Pressure. Perhaps the most-used word when it comes to sport. Everyone who has played sport will tell you there is always pressure. From fans, parent bodies, sponsors, family and, most importantly, from yourself. At the end of the day, a sportsperson is alone grappling with his or her own mind. A mind that is full of clutter and constantly fighting to be freed. Of all the thoughts that keep flooding in, of the possibilities that keep disturbing the equilibrium and finally all the hope and expectation of what can be. The possibilities, options and the potential going forward.
Sachin Tendulkar, who played cricket with maximum pressure for a good two-and-a-half decades, described pressure really well. According to him, there are two ways to deal with pressure. The first is if the pressure is kept behind a performer. Say a billion people are behind you. In such a scenario, where the pressure is behind you and pushing you ahead, it can only help you get better and propel you further. That’s how Tendulkar dealt with pressure. He always used it as a tool. Something that helped him get better and do something tangible for the country. The moment the ‘Sachin Sachin’ chants would start, he would make a mental adjustment and not let them get to him. Ask him and you would know. “If a billion people are always behind me and helping me, can there be a greater support system?” he would ask.
The second kind of pressure is when it is on top of you. If the expectations of a billion people are on your head, all they can do is weigh you down. And in such a scenario, it is impossible to perform well. It clutters your mind and colours your judgment. For a batter, it becomes impossible to choose the correct shot, and for a bowler, it becomes a nightmare to bowl the right length.
That’s where the Virat Kohli 100 at Eden Gardens on Sunday afternoon was so special. Millions of people wanted it, and all talk on social media was about a Kohli 100 on his birthday. However much Kohli tried to stay away from all it, he too is human. Or, is he? To be able to soak it all in, and then go and bat more than 40 overs and hold the things together was a very special effort. It was a masterclass on handling pressure. To cocoon yourself and get to a zone where nothing fazes you. Kohli knew he had a job to do and that’s what he did. There will be people who say it was a relatively slow innings. Some will suggest he should have been more aggressive at the tail-end of the innings. None of it is relevant. His team got to 326 and he did what the management asked of him. Clearly, one of his most valuable hundreds under intense pressure.
India and Kohli have been at their best in the World Cup. Beating South Africa, England and Sri Lanka by unthinkable margins, India are now runaway favourites from here on to lift the trophy. Never has an Indian team looked as intense and as ruthless. But then, the knockouts are a very different ball game. Which team handles pressure better will decide the destiny of the World Cup. Who wants it more? Who can keep calm? Each of the teams have men of quality, and the line between error and a superhuman effort is very thin. That’s where handling pressure becomes the key.
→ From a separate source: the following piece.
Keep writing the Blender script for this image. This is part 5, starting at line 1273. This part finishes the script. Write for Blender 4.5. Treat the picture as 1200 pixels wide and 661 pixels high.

In trying to explain pressure in a little more detail, I will turn to a different sport. Abhinav Bindra was India’s first individual gold medal winner at the summer Olympics. Bindra, for the record, also came close at Rio 2016, eventually losing out in a tie break. It was the closest one could get to a medal and yet not win. Was it pressure or was it just that moment? Again, we will never know. But as Bindra said, it just happens. In that moment when he was shooting the final shot, he was sure. There was no doubting his ability. Till the 17th shot, he was in silver-medal position, and in qualification, he had shot the best final round of 10 shots. But that one particular shot did not work. And he knew it the moment he fired it. A slight shake of the head was proof of what he must have felt. Four years of work had come to nothing and it was a bitter pill to swallow. Even for Bindra, who had seen it all.
Contrary to Rio, Beijing 2008 was different. The final shot from Bindra was a 10.8, and that landed him the gold. Micro millimetres between a gold medal, and no medal at all. That’s how sport is. And that’s what pressure does to you – it can make you the best or worst on a given day. Kohli, who is being hailed as the greatest India has seen, will be criticised and trolled if he fails to deliver in the knockouts. Rohit Sharma, whose captaincy has been standout, will be looked at differently if there is one blip in the next two weeks. Failure isn’t an option, and that’s when the pressure starts to mount.
It is not easy. Never is. But that’s what separates the greats from the also-rans. It’s what distinguishes the team that wins from others that are good but not the best. It all boils down to pressure. It all boils down to who wants the World Cup title that extra bit more. And for Kohli, it is about his legacy. About who he is. A World Cup title on home soil, with multiple hundreds along the way, could settle every debate once and for all. He will be universally accepted as the greatest white-ball player of all time. That’s how high the stakes are, and that’s what made his Eden effort that much more special.